■ YOUR OBJECTIVE ■
Restate the listing below word for word, omitting any images.

■ INFORMATION PROVIDED ■
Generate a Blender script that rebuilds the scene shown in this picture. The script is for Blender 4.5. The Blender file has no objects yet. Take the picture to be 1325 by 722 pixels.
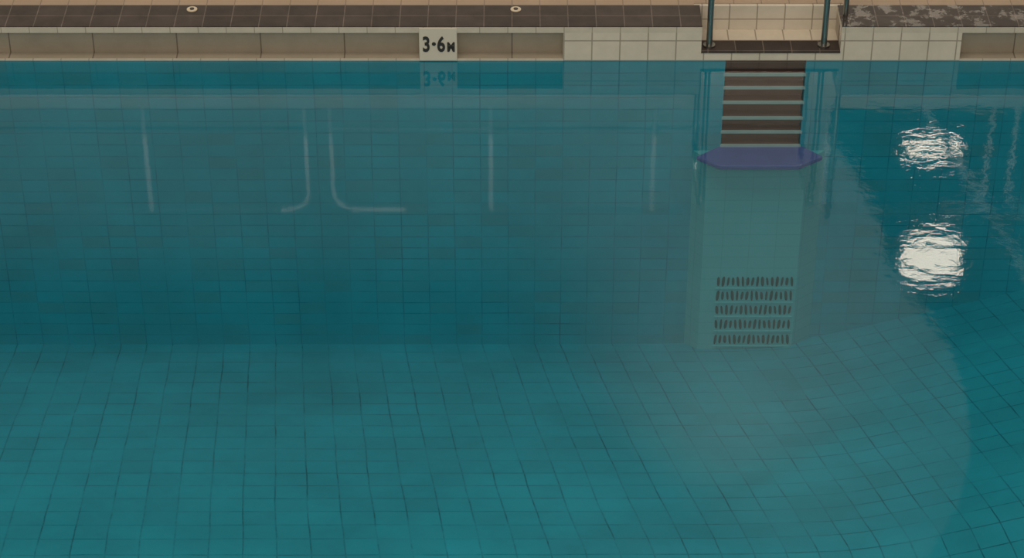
import bpy, bmesh, math
from mathutils import Vector
S=bpy.context.scene
S.view_settings.view_transform='Standard'
S.view_settings.look='None'

# ---------------- materials ----------------
def new(name):
    m=bpy.data.materials.new(name); m.use_nodes=True
    nt=m.node_tree; return m,nt,nt.nodes,nt.links,nt.nodes['Principled BSDF']
def plain(name,col,rough=.5,metal=0.,var=.12,scale=12,emit=None):
    m,nt,N,L,b=new(name)
    tc=N.new('ShaderNodeTexCoord'); no=N.new('ShaderNodeTexNoise'); no.inputs['Scale'].default_value=scale
    no.inputs['Detail'].default_value=4
    L.new(tc.outputs['Object'],no.inputs['Vector'])
    r=N.new('ShaderNodeMapRange'); r.inputs['To Min'].default_value=1-var; r.inputs['To Max'].default_value=1+var
    L.new(no.outputs['Fac'],r.inputs['Value'])
    mx=N.new('ShaderNodeMix'); mx.data_type='RGBA'; mx.blend_type='MULTIPLY'; mx.inputs[0].default_value=1
    mx.inputs[6].default_value=(*col,1); L.new(r.outputs[0],mx.inputs[7])
    L.new(mx.outputs[2],b.inputs['Base Color'])
    b.inputs['Roughness'].default_value=rough; b.inputs['Metallic'].default_value=metal
    if emit: 
        b.inputs['Emission Color'].default_value=(*emit[0],1); b.inputs['Emission Strength'].default_value=emit[1]
    return m
def tile(name,c1,c2,mortar,w,h,axes='XZ',off=(0,0),ms=.004,rough=.3,bias=-.4,stain=.15,stain_scale=1.3,uv=False,bump=.3,rr=None,msmooth=.3,jit=0,mfade=False,spec=.5):
    m,nt,N,L,b=new(name)
    tc=N.new('ShaderNodeTexCoord')
    if uv: vec=tc.outputs['UV']
    else:
        sp=N.new('ShaderNodeSeparateXYZ'); L.new(tc.outputs['Object'],sp.inputs[0])
        cb=N.new('ShaderNodeCombineXYZ')
        for i,a in enumerate(axes):
            ad=N.new('ShaderNodeMath'); ad.operation='ADD'; ad.inputs[1].default_value=off[i]+100*(w if i==0 else h)
            L.new(sp.outputs['XYZ'.index(a)],ad.inputs[0]); L.new(ad.outputs[0],cb.inputs[i])
        vec=cb.outputs[0]
    if jit:
        nj=N.new('ShaderNodeTexNoise'); nj.inputs['Scale'].default_value=2.2; nj.inputs['Detail'].default_value=3
        L.new(tc.outputs['Object'],nj.inputs['Vector'])
        s=N.new('ShaderNodeVectorMath'); s.operation='SUBTRACT'; s.inputs[1].default_value=(.5,.5,.5); L.new(nj.outputs['Color'],s.inputs[0])
        q=N.new('ShaderNodeVectorMath'); q.operation='SCALE'; q.inputs['Scale'].default_value=jit; L.new(s.outputs[0],q.inputs[0])
        a=N.new('ShaderNodeVectorMath'); a.operation='ADD'; L.new(q.outputs[0],a.inputs[0]); L.new(vec,a.inputs[1]); vec=a.outputs[0]
    br=N.new('ShaderNodeTexBrick'); br.offset=0; br.squash=1
    br.inputs['Scale'].default_value=1; br.inputs['Brick Width'].default_value=w; br.inputs['Row Height'].default_value=h
    br.inputs['Mortar Size'].default_value=ms; br.inputs['Mortar Smooth'].default_value=msmooth; br.inputs['Bias'].default_value=bias
    br.inputs['Color1'].default_value=(*c1,1); br.inputs['Color2'].default_value=(*c2,1); br.inputs['Mortar'].default_value=(*mortar,1)
    L.new(vec,br.inputs['Vector'])
    if mfade:   # patchy, partly cleaned grout
        nf=N.new('ShaderNodeTexNoise'); nf.inputs['Scale'].default_value=2.6; nf.inputs['Detail'].default_value=5; nf.inputs['Roughness'].default_value=.75
        L.new(tc.outputs['Object'],nf.inputs['Vector'])
        rf=N.new('ShaderNodeMapRange'); rf.inputs['From Min'].default_value=.42; rf.inputs['From Max'].default_value=.64
        L.new(nf.outputs['Fac'],rf.inputs['Value'])
        mm=N.new('ShaderNodeMix'); mm.data_type='RGBA'; L.new(rf.outputs[0],mm.inputs[0])
        mm.inputs[6].default_value=(*[x*.78+y*.22 for x,y in zip(c1,mortar)],1); mm.inputs[7].default_value=(*mortar,1)
        L.new(mm.outputs[2],br.inputs['Mortar'])
    no=N.new('ShaderNodeTexNoise'); no.inputs['Scale'].default_value=stain_scale; no.inputs['Detail'].default_value=6; no.inputs['Roughness'].default_value=.65
    L.new(tc.outputs['Object'],no.inputs['Vector'])
    r=N.new('ShaderNodeMapRange'); r.inputs['From Min'].default_value=.3; r.inputs['From Max'].default_value=.7
    r.inputs['To Min'].default_value=1-stain; r.inputs['To Max'].default_value=1+stain
    L.new(no.outputs['Fac'],r.inputs['Value'])
    mx=N.new('ShaderNodeMix'); mx.data_type='RGBA'; mx.blend_type='MULTIPLY'; mx.inputs[0].default_value=1
    L.new(br.outputs['Color'],mx.inputs[6]); L.new(r.outputs[0],mx.inputs[7])
    L.new(mx.outputs[2],b.inputs['Base Color']); b.inputs['Roughness'].default_value=rough
    b.inputs['Specular IOR Level'].default_value=spec
    if rr:   # wet patches
        n2=N.new('ShaderNodeTexNoise'); n2.inputs['Scale'].default_value=11; n2.inputs['Detail'].default_value=7; n2.inputs['Roughness'].default_value=.7
        L.new(tc.outputs['Object'],n2.inputs['Vector'])
        r2=N.new('ShaderNodeMapRange'); r2.inputs['From Min'].default_value=.52; r2.inputs['From Max'].default_value=.57
        r2.inputs['To Min'].default_value=rr[0]; r2.inputs['To Max'].default_value=rr[1]
        L.new(n2.outputs['Fac'],r2.inputs['Value']); L.new(r2.outputs[0],b.inputs['Roughness'])
        r3=N.new('ShaderNodeMapRange'); r3.inputs['From Min'].default_value=.52; r3.inputs['From Max'].default_value=.57
        r3.inputs['To Min'].default_value=0; r3.inputs['To Max'].default_value=1
        L.new(n2.outputs['Fac'],r3.inputs['Value']); L.new(r3.outputs[0],b.inputs['Coat Weight']); b.inputs['Coat IOR'].default_value=1.95
        b.inputs['Coat Roughness'].default_value=.05
    if bump:
        bp=N.new('ShaderNodeBump'); bp.inputs['Strength'].default_value=bump; bp.inputs['Distance'].default_value=.003; bp.invert=True
        L.new(br.outputs['Fac'],bp.inputs['Height']); L.new(bp.outputs[0],b.inputs['Normal'])
    return m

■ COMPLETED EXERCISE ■
Generate a Blender script that rebuilds the scene shown in this picture. The script is for Blender 4.5. The Blender file has no objects yet. Take the picture to be 1325 by 722 pixels.
import bpy, bmesh, math
from mathutils import Vector
S=bpy.context.scene
S.view_settings.view_transform='Standard'
S.view_settings.look='None'

# ---------------- materials ----------------
def new(name):
    m=bpy.data.materials.new(name); m.use_nodes=True
    nt=m.node_tree; return m,nt,nt.nodes,nt.links,nt.nodes['Principled BSDF']
def plain(name,col,rough=.5,metal=0.,var=.12,scale=12,emit=None):
    m,nt,N,L,b=new(name)
    tc=N.new('ShaderNodeTexCoord'); no=N.new('ShaderNodeTexNoise'); no.inputs['Scale'].default_value=scale
    no.inputs['Detail'].default_value=4
    L.new(tc.outputs['Object'],no.inputs['Vector'])
    r=N.new('ShaderNodeMapRange'); r.inputs['To Min'].default_value=1-var; r.inputs['To Max'].default_value=1+var
    L.new(no.outputs['Fac'],r.inputs['Value'])
    mx=N.new('ShaderNodeMix'); mx.data_type='RGBA'; mx.blend_type='MULTIPLY'; mx.inputs[0].default_value=1
    mx.inputs[6].default_value=(*col,1); L.new(r.outputs[0],mx.inputs[7])
    L.new(mx.outputs[2],b.inputs['Base Color'])
    b.inputs['Roughness'].default_value=rough; b.inputs['Metallic'].default_value=metal
    if emit: 
        b.inputs['Emission Color'].default_value=(*emit[0],1); b.inputs['Emission Strength'].default_value=emit[1]
    return m
def tile(name,c1,c2,mortar,w,h,axes='XZ',off=(0,0),ms=.004,rough=.3,bias=-.4,stain=.15,stain_scale=1.3,uv=False,bump=.3,rr=None,msmooth=.3,jit=0,mfade=False,spec=.5):
    m,nt,N,L,b=new(name)
    tc=N.new('ShaderNodeTexCoord')
    if uv: vec=tc.outputs['UV']
    else:
        sp=N.new('ShaderNodeSeparateXYZ'); L.new(tc.outputs['Object'],sp.inputs[0])
        cb=N.new('ShaderNodeCombineXYZ')
        for i,a in enumerate(axes):
            ad=N.new('ShaderNodeMath'); ad.operation='ADD'; ad.inputs[1].default_value=off[i]+100*(w if i==0 else h)
            L.new(sp.outputs['XYZ'.index(a)],ad.inputs[0]); L.new(ad.outputs[0],cb.inputs[i])
        vec=cb.outputs[0]
    if jit:
        nj=N.new('ShaderNodeTexNoise'); nj.inputs['Scale'].default_value=2.2; nj.inputs['Detail'].default_value=3
        L.new(tc.outputs['Object'],nj.inputs['Vector'])
        s=N.new('ShaderNodeVectorMath'); s.operation='SUBTRACT'; s.inputs[1].default_value=(.5,.5,.5); L.new(nj.outputs['Color'],s.inputs[0])
        q=N.new('ShaderNodeVectorMath'); q.operation='SCALE'; q.inputs['Scale'].default_value=jit; L.new(s.outputs[0],q.inputs[0])
        a=N.new('ShaderNodeVectorMath'); a.operation='ADD'; L.new(q.outputs[0],a.inputs[0]); L.new(vec,a.inputs[1]); vec=a.outputs[0]
    br=N.new('ShaderNodeTexBrick'); br.offset=0; br.squash=1
    br.inputs['Scale'].default_value=1; br.inputs['Brick Width'].default_value=w; br.inputs['Row Height'].default_value=h
    br.inputs['Mortar Size'].default_value=ms; br.inputs['Mortar Smooth'].default_value=msmooth; br.inputs['Bias'].default_value=bias
    br.inputs['Color1'].default_value=(*c1,1); br.inputs['Color2'].default_value=(*c2,1); br.inputs['Mortar'].default_value=(*mortar,1)
    L.new(vec,br.inputs['Vector'])
    if mfade:   # patchy, partly cleaned grout
        nf=N.new('ShaderNodeTexNoise'); nf.inputs['Scale'].default_value=2.6; nf.inputs['Detail'].default_value=5; nf.inputs['Roughness'].default_value=.75
        L.new(tc.outputs['Object'],nf.inputs['Vector'])
        rf=N.new('ShaderNodeMapRange'); rf.inputs['From Min'].default_value=.42; rf.inputs['From Max'].default_value=.64
        L.new(nf.outputs['Fac'],rf.inputs['Value'])
        mm=N.new('ShaderNodeMix'); mm.data_type='RGBA'; L.new(rf.outputs[0],mm.inputs[0])
        mm.inputs[6].default_value=(*[x*.78+y*.22 for x,y in zip(c1,mortar)],1); mm.inputs[7].default_value=(*mortar,1)
        L.new(mm.outputs[2],br.inputs['Mortar'])
    no=N.new('ShaderNodeTexNoise'); no.inputs['Scale'].default_value=stain_scale; no.inputs['Detail'].default_value=6; no.inputs['Roughness'].default_value=.65
    L.new(tc.outputs['Object'],no.inputs['Vector'])
    r=N.new('ShaderNodeMapRange'); r.inputs['From Min'].default_value=.3; r.inputs['From Max'].default_value=.7
    r.inputs['To Min'].default_value=1-stain; r.inputs['To Max'].default_value=1+stain
    L.new(no.outputs['Fac'],r.inputs['Value'])
    mx=N.new('ShaderNodeMix'); mx.data_type='RGBA'; mx.blend_type='MULTIPLY'; mx.inputs[0].default_value=1
    L.new(br.outputs['Color'],mx.inputs[6]); L.new(r.outputs[0],mx.inputs[7])
    L.new(mx.outputs[2],b.inputs['Base Color']); b.inputs['Roughness'].default_value=rough
    b.inputs['Specular IOR Level'].default_value=spec
    if rr:   # wet patches
        n2=N.new('ShaderNodeTexNoise'); n2.inputs['Scale'].default_value=11; n2.inputs['Detail'].default_value=7; n2.inputs['Roughness'].default_value=.7
        L.new(tc.outputs['Object'],n2.inputs['Vector'])
        r2=N.new('ShaderNodeMapRange'); r2.inputs['From Min'].default_value=.52; r2.inputs['From Max'].default_value=.57
        r2.inputs['To Min'].default_value=rr[0]; r2.inputs['To Max'].default_value=rr[1]
        L.new(n2.outputs['Fac'],r2.inputs['Value']); L.new(r2.outputs[0],b.inputs['Roughness'])
        r3=N.new('ShaderNodeMapRange'); r3.inputs['From Min'].default_value=.52; r3.inputs['From Max'].default_value=.57
        r3.inputs['To Min'].default_value=0; r3.inputs['To Max'].default_value=1
        L.new(n2.outputs['Fac'],r3.inputs['Value']); L.new(r3.outputs[0],b.inputs['Coat Weight']); b.inputs['Coat IOR'].default_value=1.95
        b.inputs['Coat Roughness'].default_value=.05
    if bump:
        bp=N.new('ShaderNodeBump'); bp.inputs['Strength'].default_value=bump; bp.inputs['Distance'].default_value=.003; bp.invert=True
        L.new(br.outputs['Fac'],bp.inputs['Height']); L.new(bp.outputs[0],b.inputs['Normal'])
    return m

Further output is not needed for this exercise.